# DATA SEGMENT start
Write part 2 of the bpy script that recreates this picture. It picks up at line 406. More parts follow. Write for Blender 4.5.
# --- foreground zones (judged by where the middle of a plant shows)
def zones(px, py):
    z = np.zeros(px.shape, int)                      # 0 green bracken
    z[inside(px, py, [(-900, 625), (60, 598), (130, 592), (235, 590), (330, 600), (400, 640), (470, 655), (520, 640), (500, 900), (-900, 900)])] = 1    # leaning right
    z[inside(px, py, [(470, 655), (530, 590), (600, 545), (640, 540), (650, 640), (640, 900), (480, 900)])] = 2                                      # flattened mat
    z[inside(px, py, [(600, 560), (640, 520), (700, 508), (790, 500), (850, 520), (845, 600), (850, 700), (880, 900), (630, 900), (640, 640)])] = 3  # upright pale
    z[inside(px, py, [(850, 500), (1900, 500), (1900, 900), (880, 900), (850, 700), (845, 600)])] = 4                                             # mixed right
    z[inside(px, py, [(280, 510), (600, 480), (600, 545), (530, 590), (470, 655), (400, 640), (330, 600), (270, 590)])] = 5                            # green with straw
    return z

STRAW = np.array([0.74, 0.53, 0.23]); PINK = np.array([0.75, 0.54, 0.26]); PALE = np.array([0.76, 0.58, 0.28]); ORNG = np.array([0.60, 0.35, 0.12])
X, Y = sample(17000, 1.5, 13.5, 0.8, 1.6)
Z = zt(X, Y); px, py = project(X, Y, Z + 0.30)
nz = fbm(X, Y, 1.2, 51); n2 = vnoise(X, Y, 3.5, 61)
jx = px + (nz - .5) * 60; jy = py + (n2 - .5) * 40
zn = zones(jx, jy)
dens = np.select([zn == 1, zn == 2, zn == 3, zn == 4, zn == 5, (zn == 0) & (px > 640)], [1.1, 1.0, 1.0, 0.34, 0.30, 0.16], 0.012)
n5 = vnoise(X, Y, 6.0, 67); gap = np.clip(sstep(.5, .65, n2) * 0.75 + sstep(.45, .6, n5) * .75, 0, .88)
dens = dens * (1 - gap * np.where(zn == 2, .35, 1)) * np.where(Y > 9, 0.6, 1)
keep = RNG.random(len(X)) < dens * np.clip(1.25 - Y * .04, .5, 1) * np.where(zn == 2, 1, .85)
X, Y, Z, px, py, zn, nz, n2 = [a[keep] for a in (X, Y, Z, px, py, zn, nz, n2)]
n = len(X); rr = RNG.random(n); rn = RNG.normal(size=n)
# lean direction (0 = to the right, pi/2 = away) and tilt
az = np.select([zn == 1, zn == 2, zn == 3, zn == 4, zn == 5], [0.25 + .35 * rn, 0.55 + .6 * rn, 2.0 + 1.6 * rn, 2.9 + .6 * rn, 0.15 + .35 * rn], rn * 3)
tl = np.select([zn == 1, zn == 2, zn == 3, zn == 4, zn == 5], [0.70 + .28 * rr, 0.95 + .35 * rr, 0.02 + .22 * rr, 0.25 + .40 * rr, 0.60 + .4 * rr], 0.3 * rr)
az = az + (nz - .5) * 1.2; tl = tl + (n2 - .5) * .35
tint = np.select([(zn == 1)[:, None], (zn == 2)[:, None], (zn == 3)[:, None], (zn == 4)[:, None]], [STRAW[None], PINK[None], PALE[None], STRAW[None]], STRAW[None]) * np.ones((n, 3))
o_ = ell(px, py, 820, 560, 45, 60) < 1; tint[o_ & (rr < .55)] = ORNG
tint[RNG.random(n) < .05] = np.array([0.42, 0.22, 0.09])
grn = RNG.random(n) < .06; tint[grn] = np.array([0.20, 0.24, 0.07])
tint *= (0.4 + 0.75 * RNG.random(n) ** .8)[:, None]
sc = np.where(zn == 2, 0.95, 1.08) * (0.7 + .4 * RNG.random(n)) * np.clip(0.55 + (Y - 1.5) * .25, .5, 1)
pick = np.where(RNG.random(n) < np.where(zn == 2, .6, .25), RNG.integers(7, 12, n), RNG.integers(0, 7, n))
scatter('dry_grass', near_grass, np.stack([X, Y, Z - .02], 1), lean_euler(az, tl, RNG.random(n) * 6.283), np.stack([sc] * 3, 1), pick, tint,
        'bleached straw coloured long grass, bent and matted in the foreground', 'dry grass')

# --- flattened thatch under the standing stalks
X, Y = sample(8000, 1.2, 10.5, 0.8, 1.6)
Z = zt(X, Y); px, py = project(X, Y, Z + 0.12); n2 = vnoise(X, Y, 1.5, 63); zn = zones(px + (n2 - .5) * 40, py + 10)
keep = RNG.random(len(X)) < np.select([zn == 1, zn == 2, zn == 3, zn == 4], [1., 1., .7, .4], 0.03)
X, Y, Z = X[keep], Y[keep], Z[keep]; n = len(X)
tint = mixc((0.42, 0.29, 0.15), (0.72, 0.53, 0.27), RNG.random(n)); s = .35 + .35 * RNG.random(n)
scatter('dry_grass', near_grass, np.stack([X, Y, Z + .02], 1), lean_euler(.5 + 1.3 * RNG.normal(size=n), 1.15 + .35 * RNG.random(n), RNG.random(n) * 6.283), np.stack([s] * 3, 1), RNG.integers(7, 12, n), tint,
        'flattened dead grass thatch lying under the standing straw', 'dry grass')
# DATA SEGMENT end
* [AIM OF THE TASK] Extract the full listing above without altering anything.

* [EXERCISE RESULT]
Write part 2 of the bpy script that recreates this picture. It picks up at line 406. More parts follow. Write for Blender 4.5.
# --- foreground zones (judged by where the middle of a plant shows)
def zones(px, py):
    z = np.zeros(px.shape, int)                      # 0 green bracken
    z[inside(px, py, [(-900, 625), (60, 598), (130, 592), (235, 590), (330, 600), (400, 640), (470, 655), (520, 640), (500, 900), (-900, 900)])] = 1    # leaning right
    z[inside(px, py, [(470, 655), (530, 590), (600, 545), (640, 540), (650, 640), (640, 900), (480, 900)])] = 2                                      # flattened mat
    z[inside(px, py, [(600, 560), (640, 520), (700, 508), (790, 500), (850, 520), (845, 600), (850, 700), (880, 900), (630, 900), (640, 640)])] = 3  # upright pale
    z[inside(px, py, [(850, 500), (1900, 500), (1900, 900), (880, 900), (850, 700), (845, 600)])] = 4                                             # mixed right
    z[inside(px, py, [(280, 510), (600, 480), (600, 545), (530, 590), (470, 655), (400, 640), (330, 600), (270, 590)])] = 5                            # green with straw
    return z

STRAW = np.array([0.74, 0.53, 0.23]); PINK = np.array([0.75, 0.54, 0.26]); PALE = np.array([0.76, 0.58, 0.28]); ORNG = np.array([0.60, 0.35, 0.12])
X, Y = sample(17000, 1.5, 13.5, 0.8, 1.6)
Z = zt(X, Y); px, py = project(X, Y, Z + 0.30)
nz = fbm(X, Y, 1.2, 51); n2 = vnoise(X, Y, 3.5, 61)
jx = px + (nz - .5) * 60; jy = py + (n2 - .5) * 40
zn = zones(jx, jy)
dens = np.select([zn == 1, zn == 2, zn == 3, zn == 4, zn == 5, (zn == 0) & (px > 640)], [1.1, 1.0, 1.0, 0.34, 0.30, 0.16], 0.012)
n5 = vnoise(X, Y, 6.0, 67); gap = np.clip(sstep(.5, .65, n2) * 0.75 + sstep(.45, .6, n5) * .75, 0, .88)
dens = dens * (1 - gap * np.where(zn == 2, .35, 1)) * np.where(Y > 9, 0.6, 1)
keep = RNG.random(len(X)) < dens * np.clip(1.25 - Y * .04, .5, 1) * np.where(zn == 2, 1, .85)
X, Y, Z, px, py, zn, nz, n2 = [a[keep] for a in (X, Y, Z, px, py, zn, nz, n2)]
n = len(X); rr = RNG.random(n); rn = RNG.normal(size=n)
# lean direction (0 = to the right, pi/2 = away) and tilt
az = np.select([zn == 1, zn == 2, zn == 3, zn == 4, zn == 5], [0.25 + .35 * rn, 0.55 + .6 * rn, 2.0 + 1.6 * rn, 2.9 + .6 * rn, 0.15 + .35 * rn], rn * 3)
tl = np.select([zn == 1, zn == 2, zn == 3, zn == 4, zn == 5], [0.70 + .28 * rr, 0.95 + .35 * rr, 0.02 + .22 * rr, 0.25 + .40 * rr, 0.60 + .4 * rr], 0.3 * rr)
az = az + (nz - .5) * 1.2; tl = tl + (n2 - .5) * .35
tint = np.select([(zn == 1)[:, None], (zn == 2)[:, None], (zn == 3)[:, None], (zn == 4)[:, None]], [STRAW[None], PINK[None], PALE[None], STRAW[None]], STRAW[None]) * np.ones((n, 3))
o_ = ell(px, py, 820, 560, 45, 60) < 1; tint[o_ & (rr < .55)] = ORNG
tint[RNG.random(n) < .05] = np.array([0.42, 0.22, 0.09])
grn = RNG.random(n) < .06; tint[grn] = np.array([0.20, 0.24, 0.07])
tint *= (0.4 + 0.75 * RNG.random(n) ** .8)[:, None]
sc = np.where(zn == 2, 0.95, 1.08) * (0.7 + .4 * RNG.random(n)) * np.clip(0.55 + (Y - 1.5) * .25, .5, 1)
pick = np.where(RNG.random(n) < np.where(zn == 2, .6, .25), RNG.integers(7, 12, n), RNG.integers(0, 7, n))
scatter('dry_grass', near_grass, np.stack([X, Y, Z - .02], 1), lean_euler(az, tl, RNG.random(n) * 6.283), np.stack([sc] * 3, 1), pick, tint,
        'bleached straw coloured long grass, bent and matted in the foreground', 'dry grass')

# --- flattened thatch under the standing stalks
X, Y = sample(8000, 1.2, 10.5, 0.8, 1.6)
Z = zt(X, Y); px, py = project(X, Y, Z + 0.12); n2 = vnoise(X, Y, 1.5, 63); zn = zones(px + (n2 - .5) * 40, py + 10)
keep = RNG.random(len(X)) < np.select([zn == 1, zn == 2, zn == 3, zn == 4], [1., 1., .7, .4], 0.03)
X, Y, Z = X[keep], Y[keep], Z[keep]; n = len(X)
tint = mixc((0.42, 0.29, 0.15), (0.72, 0.53, 0.27), RNG.random(n)); s = .35 + .35 * RNG.random(n)
scatter('dry_grass', near_grass, np.stack([X, Y, Z + .02], 1), lean_euler(.5 + 1.3 * RNG.normal(size=n), 1.15 + .35 * RNG.random(n), RNG.random(n) * 6.283), np.stack([s] * 3, 1), RNG.integers(7, 12, n), tint,
        'flattened dead grass thatch lying under the standing straw', 'dry grass')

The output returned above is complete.